George lit a cigarette. Dan took out his revolver. George began to
rise and Dan shot him three times, then twice more in his brain as the
mayor lay on the floor bleeding, his cigarette burning a hole in the
thick carpet.

Dan reholstered his gun and went rapidly across City Hall to the
supervisors side, the west side. Later, at his trial, he would claim
that he thought to see Harvey only after he saw one of his aides. But
all the evidence - his stated intention, the extra bullets, his
avoiding the metal detector and the security officers - indicated that
he was carrying out a plan. 

First he ducked into his old office, which had been stripped of
everything personal except some bucolic wallpaper Mary Ann had chosen
for him. He reloaded. Where he reloaded would become a crucial issue at
his trial and his lawyers would claim he reloaded automatically over
George's body because of his police and military training. But there is
a great deal of evidence showing that in fact he reloaded just before
he crossed a narrow corridor, ducked his head into Harvey's office, and
said, "Harv, can I see you for a minute."

Dan's presence undoubtedly made Harvey nervous - he knew that George
would be appointing Dan's replacement within the hour, and that he had
played an important role in insuring Dan was not reappointed - but he
joined him nonetheless. In the confines of the tiny office, Dan
assassinated Harvey as he had assassinated George, felling him with
body shots and finishing him off with two shots to the back of his head
as he stood above his crumpled body.

He fled City Hall, called Mary Ann and asked her to meet him at a
nearby Cathedral, and told her what he had done.
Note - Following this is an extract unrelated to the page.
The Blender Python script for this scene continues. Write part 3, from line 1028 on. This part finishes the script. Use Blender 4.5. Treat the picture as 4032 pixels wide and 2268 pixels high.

As they walked the
several blocks to Northern police station - they were not spotted
although a massive manhunt was underway - Mary Ann kept one hand on her
husband's revolver, which had destroyed her life and her family as
surely as it had destroyed his other victims.

At Northern station he turned himself in to Lt.Paul Chignell, the head
of the police officers association, and one of the people who relied
on Dan's vote, and pressured him to ask for his job back.

(Brief and non-gory, Laura.)
  
inkwell.vue.404 : Mike Weiss, "Double Play"
permalink #36 of 37: Laura Hogan (proctor) Mon 28 Mar 11 17:10
    
Non-gory is a good thing these days.

Mike, you start Book Two of Double Play (entitled The Trial) which a
quotation from Lewis Carroll's Through the Looking Glass, which I'll
quote in its entirety here, 

     "--and if you're not good directly," she added, "I'll put you
through into Looking-glass House. How would you like that?"
     "Now, if you'll only attend, Kitty, and not talk so much, I'll
tell you all my ideas about Looking-glass House. First, there's the
room you can see through the glass -- that's just the same as our
drawing room, only the things go the other way."

That passage gives us as good an idea as any about how the Dan White
trial went. Why don't you set up a discussion about the trial by
briefly going through the players in the trial on both sides, the State
and the defense, and also talk a little about the defense strategy at
the trial.
  
inkwell.vue.404 : Mike Weiss, "Double Play"
permalink #37 of 37: Julie Sherman (julieswn) Wed 30 Mar 11 18:27
    
Thank you Michael and Laura for guiding our discussion over the last
several weeks. Inkwell now turns its attention to a new subject, but
this topic will remain  open indefinitely to continue the conversation.

Again,thanks to all who contributed to the discussion.